• 14/09/2023
With the conversion into law of the tax simplification decree (legislative decree 73/2022), the attestation of compliance of agreed leases, known as ‘certification', has undergone further changes.
Let us take a few steps back to understand how the regulations have evolved.  

Prior to the decree's intervention, leases with an agreed rent that were not drawn up directly by professional associations in accordance with agreements signed between the most representative associations of tenants and owners had to be approved by those associations.
In essence, so-called 'unassisted' leases were valid provided that the relevant association confirmed that the lease complied with the criteria set out in the territorial agreements.

This duty existed each time a new contract was signed for the same property.  
In its original version, Art. 7 of Legislative Decree 73 provided that the certificate of compliance could be applied 'for all leases entered into after its issue, up to any changes in the characteristics of the property or the territorial agreement of the municipality to which it refers'.  
This meant that the certification of the first lease extended to the second one provided that, in the meantime, no changes had occurred to the property or variations in the territorial agreements.   In the absence of such circumstances, therefore, the previous certification also applied pro-future.  

What happened with the conversion of the decree into law?

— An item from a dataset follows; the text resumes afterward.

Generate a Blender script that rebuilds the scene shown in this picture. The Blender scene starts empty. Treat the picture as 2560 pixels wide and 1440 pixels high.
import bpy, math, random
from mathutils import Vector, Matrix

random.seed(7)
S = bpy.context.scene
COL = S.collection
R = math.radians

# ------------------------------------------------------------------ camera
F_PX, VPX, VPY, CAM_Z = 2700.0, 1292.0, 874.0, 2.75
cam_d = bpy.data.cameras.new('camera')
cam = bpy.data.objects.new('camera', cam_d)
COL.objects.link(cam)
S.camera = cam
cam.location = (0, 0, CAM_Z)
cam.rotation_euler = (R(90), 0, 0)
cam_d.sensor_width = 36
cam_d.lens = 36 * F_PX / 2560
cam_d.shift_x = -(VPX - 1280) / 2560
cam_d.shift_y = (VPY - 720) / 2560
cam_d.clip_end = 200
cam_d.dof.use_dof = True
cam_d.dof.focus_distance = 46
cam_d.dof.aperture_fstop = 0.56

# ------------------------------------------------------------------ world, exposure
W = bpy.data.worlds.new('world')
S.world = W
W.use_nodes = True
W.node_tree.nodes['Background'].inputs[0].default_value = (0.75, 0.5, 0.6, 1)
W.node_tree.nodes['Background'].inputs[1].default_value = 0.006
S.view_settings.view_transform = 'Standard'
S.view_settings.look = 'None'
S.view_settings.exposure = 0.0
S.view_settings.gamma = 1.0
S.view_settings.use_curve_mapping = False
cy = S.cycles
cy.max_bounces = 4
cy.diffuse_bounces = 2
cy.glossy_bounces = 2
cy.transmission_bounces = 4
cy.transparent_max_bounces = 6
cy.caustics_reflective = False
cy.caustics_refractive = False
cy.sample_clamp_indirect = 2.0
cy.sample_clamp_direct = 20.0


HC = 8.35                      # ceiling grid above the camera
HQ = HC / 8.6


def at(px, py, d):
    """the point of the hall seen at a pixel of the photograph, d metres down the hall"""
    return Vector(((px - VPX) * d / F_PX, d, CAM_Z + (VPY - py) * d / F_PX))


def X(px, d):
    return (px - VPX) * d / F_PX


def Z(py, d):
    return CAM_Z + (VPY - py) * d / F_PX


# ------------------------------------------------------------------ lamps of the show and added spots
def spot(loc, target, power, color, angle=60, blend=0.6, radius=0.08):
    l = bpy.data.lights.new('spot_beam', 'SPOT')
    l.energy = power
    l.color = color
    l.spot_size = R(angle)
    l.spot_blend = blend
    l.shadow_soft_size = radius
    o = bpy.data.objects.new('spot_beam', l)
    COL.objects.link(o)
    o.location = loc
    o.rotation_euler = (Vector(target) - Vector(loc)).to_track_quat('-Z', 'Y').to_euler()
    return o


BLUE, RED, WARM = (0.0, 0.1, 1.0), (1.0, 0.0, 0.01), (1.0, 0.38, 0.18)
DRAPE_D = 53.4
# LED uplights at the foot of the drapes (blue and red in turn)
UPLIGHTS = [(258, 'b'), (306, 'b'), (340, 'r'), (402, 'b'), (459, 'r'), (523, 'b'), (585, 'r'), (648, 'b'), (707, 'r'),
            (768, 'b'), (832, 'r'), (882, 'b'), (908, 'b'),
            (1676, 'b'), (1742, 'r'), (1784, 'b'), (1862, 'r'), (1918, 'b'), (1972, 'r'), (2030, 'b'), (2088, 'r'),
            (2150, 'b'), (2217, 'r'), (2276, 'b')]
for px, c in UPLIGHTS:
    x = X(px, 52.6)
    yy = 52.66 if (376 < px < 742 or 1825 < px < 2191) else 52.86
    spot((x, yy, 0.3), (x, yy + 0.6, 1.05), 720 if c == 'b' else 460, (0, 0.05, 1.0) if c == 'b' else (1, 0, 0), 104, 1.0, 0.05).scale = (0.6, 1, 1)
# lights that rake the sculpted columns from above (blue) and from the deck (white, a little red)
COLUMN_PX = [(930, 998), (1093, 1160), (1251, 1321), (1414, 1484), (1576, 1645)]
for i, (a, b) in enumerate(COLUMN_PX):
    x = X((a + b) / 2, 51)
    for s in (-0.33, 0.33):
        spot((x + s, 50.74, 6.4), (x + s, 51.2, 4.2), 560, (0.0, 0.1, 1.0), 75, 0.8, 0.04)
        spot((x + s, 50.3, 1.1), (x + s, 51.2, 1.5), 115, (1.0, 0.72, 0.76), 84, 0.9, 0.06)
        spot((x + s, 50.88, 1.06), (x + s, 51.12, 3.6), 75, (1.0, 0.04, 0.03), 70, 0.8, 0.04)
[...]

Conversion law no. 122 of 4 August 2022 amended art. 7 by introducing the sentence shown in bold: the certificate of compliance may be invoked "for all leases, entered into after its issue, having the same content as the contract for which it was issued, up to any changes in the characteristics of the property or in the territorial agreement of the municipality to which it refers".  

What is the result of the changes introduced during conversion?

The absence of changes to the property and variations in the contractual agreements are no longer sufficient elements to exclude the need for a new certification: there is a further requirement of the "same content of the contract", i.e. the coincidence between the previous lease, to which the certification referred, and the subsequent contract to which the effectiveness of the certification would be extended. In essence, an additional constraint has been added.  

This implies that if one wishes to change an old clause or add a new one, a new certificate of compliance will have to be requested for the second contract even if the property has not been modified or the territorial agreements have not changed.

The purpose of the rule is, in fact, to verify compliance with the agreements by avoiding circumvention of the contractual framework defined by the signatory organisations.  

Resuming, a new certificate is not necessary in the following cases:

1) the building has not been modified;
2) there have been no regulatory changes in the territorial agreements;
3) identity of content between the first and second lease.  

Only if all three conditions are met is a new certificate of compliance not required.

The certificate is also required for temporary leases and leases signed by university students.